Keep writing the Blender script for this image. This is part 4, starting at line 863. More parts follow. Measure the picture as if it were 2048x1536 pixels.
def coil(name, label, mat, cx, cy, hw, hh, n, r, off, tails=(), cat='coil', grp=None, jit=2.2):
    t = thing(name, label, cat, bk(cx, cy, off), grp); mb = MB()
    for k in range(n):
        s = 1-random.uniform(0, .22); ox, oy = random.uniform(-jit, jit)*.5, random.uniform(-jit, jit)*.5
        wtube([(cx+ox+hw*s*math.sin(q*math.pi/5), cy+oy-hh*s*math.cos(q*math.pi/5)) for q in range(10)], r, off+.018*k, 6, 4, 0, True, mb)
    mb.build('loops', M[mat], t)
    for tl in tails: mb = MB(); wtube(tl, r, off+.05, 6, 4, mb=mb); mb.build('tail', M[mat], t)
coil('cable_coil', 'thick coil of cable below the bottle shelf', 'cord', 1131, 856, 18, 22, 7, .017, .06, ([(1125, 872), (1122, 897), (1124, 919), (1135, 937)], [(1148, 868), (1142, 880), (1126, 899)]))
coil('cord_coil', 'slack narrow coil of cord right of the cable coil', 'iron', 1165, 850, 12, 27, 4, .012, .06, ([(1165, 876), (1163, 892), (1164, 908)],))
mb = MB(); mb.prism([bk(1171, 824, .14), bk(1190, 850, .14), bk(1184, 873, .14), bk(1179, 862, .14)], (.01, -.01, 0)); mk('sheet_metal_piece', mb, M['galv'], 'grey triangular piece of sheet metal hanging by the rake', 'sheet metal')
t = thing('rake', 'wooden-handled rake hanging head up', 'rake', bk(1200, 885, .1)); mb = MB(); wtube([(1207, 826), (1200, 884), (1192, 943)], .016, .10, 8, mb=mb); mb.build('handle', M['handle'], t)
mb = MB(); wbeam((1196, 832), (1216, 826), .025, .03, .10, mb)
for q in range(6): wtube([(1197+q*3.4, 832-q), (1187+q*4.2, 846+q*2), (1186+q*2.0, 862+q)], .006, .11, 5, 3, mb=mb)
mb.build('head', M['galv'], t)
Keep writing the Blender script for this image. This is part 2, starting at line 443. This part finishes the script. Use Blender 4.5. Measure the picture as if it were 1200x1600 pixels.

——————————

**Your task**
Every record above must be duplicated exactly.

**Solution for this task**
Keep writing the Blender script for this image. This is part 4, starting at line 863. More parts follow. Measure the picture as if it were 2048x1536 pixels.
def coil(name, label, mat, cx, cy, hw, hh, n, r, off, tails=(), cat='coil', grp=None, jit=2.2):
    t = thing(name, label, cat, bk(cx, cy, off), grp); mb = MB()
    for k in range(n):
        s = 1-random.uniform(0, .22); ox, oy = random.uniform(-jit, jit)*.5, random.uniform(-jit, jit)*.5
        wtube([(cx+ox+hw*s*math.sin(q*math.pi/5), cy+oy-hh*s*math.cos(q*math.pi/5)) for q in range(10)], r, off+.018*k, 6, 4, 0, True, mb)
    mb.build('loops', M[mat], t)
    for tl in tails: mb = MB(); wtube(tl, r, off+.05, 6, 4, mb=mb); mb.build('tail', M[mat], t)
coil('cable_coil', 'thick coil of cable below the bottle shelf', 'cord', 1131, 856, 18, 22, 7, .017, .06, ([(1125, 872), (1122, 897), (1124, 919), (1135, 937)], [(1148, 868), (1142, 880), (1126, 899)]))
coil('cord_coil', 'slack narrow coil of cord right of the cable coil', 'iron', 1165, 850, 12, 27, 4, .012, .06, ([(1165, 876), (1163, 892), (1164, 908)],))
mb = MB(); mb.prism([bk(1171, 824, .14), bk(1190, 850, .14), bk(1184, 873, .14), bk(1179, 862, .14)], (.01, -.01, 0)); mk('sheet_metal_piece', mb, M['galv'], 'grey triangular piece of sheet metal hanging by the rake', 'sheet metal')
t = thing('rake', 'wooden-handled rake hanging head up', 'rake', bk(1200, 885, .1)); mb = MB(); wtube([(1207, 826), (1200, 884), (1192, 943)], .016, .10, 8, mb=mb); mb.build('handle', M['handle'], t)
mb = MB(); wbeam((1196, 832), (1216, 826), .025, .03, .10, mb)
for q in range(6): wtube([(1197+q*3.4, 832-q), (1187+q*4.2, 846+q*2), (1186+q*2.0, 862+q)], .006, .11, 5, 3, mb=mb)
mb.build('head', M['galv'], t)
Keep writing the Blender script for this image. This is part 2, starting at line 443. This part finishes the script. Use Blender 4.5. Measure the picture as if it were 1200x1600 pixels.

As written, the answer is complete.